Un ensemble d’urbanistes, élus, historiens… livrent des analyses complémentaires dans un ouvrage à paraître mi-octobre. Avec l’ambition de ranimer la flamme du débat autour du Grand Paris. Car à leurs yeux, l’existence dans les faits de la métropole représente la condition sine qua non pour qu’elle se hisse à la hauteur des actuels enjeux sociaux et environnementaux.
« La question du Grand Paris est un enjeu géopolitique national qui travaille la France depuis deux siècles », affirme Bernard Landau, architecte voyer honoraire de la Ville de Paris, et à la manœuvre de la production d’un ouvrage collectif visant à retracer l’histoire de Paris, de ses contours, de ses jardins autant que de ses places les plus célèbres, ou encore des enjeux sociétaux, économiques et climatiques contemporains.

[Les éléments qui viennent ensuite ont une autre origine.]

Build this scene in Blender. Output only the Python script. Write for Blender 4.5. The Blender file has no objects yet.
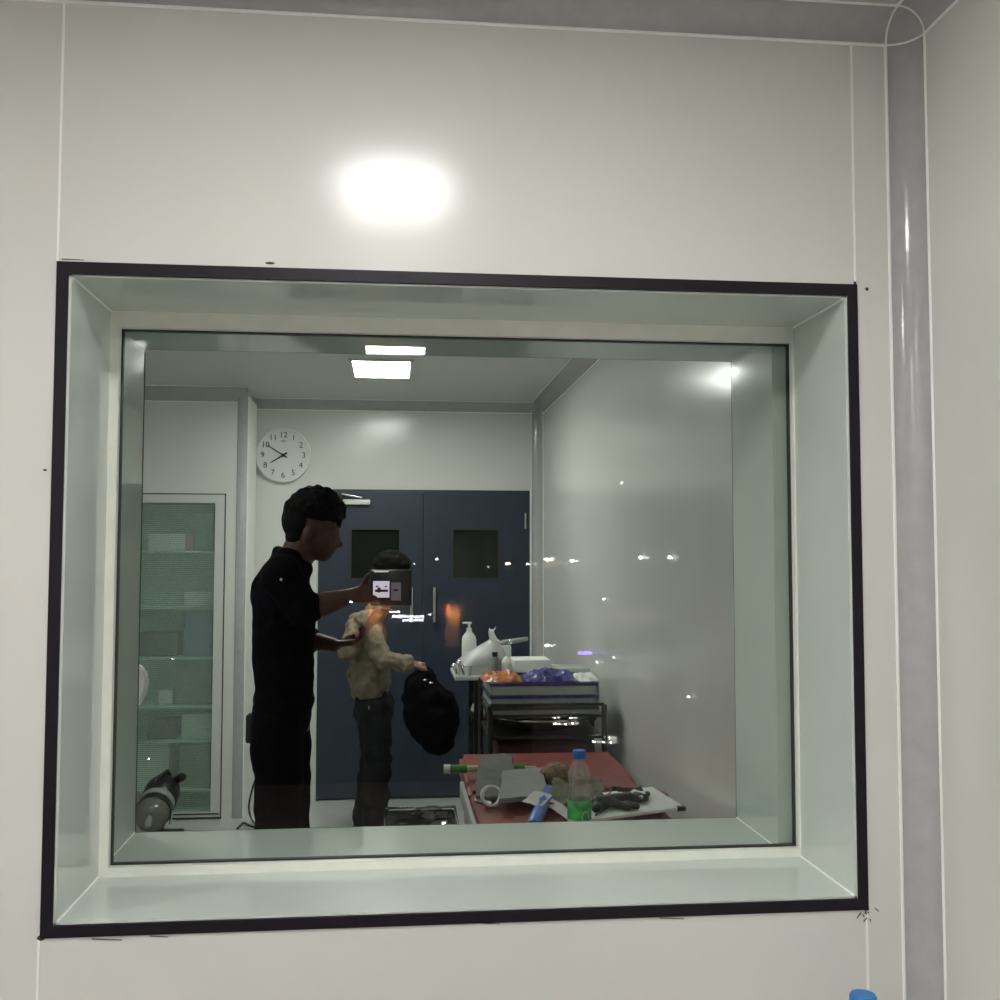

Depuis deux ans et demi, dans ce but, des auteurs se sont rapprochés et ont créé un collectif, baptisé Fluctuat. Ces géographes, historiens, élus, urbanistes, économistes, sociologues…, tous amoureux déçus ou heureux de la capitale française, veulent relancer le débat autour de la métropole, ce Grand Paris qui, pour l’heure, est surtout de papier, à leurs yeux, plus qu’une réalité tangible.
Paris, une exception dans le monde ?
Le moment d’apporter leurs pierres à l’édifice du débat autour de Paris extramuros ne doit rien au hasard. Il s’inscrit 50 ans après la transformation de la préfecture de Paris en municipalité, 8 ans après la naissance de la métropole et 2 ans avant les prochaines élections municipales. « Paris a une histoire singulière, contextualise Bernard Landau. Dans leur croissance, les principales métropoles mondiales des pays développés, notamment en Europe, ont dépassé leurs limites de la ville historique du XIXe siècle, et trouvé des réponses adaptées et spécifiques, à l’échelle de l’agglomération, pour leur gouvernance technique, administrative, politique ; elles ont fait tomber leurs murailles. » Inversement, aux yeux du grand public notamment, le Grand Paris se limite au métro éponyme.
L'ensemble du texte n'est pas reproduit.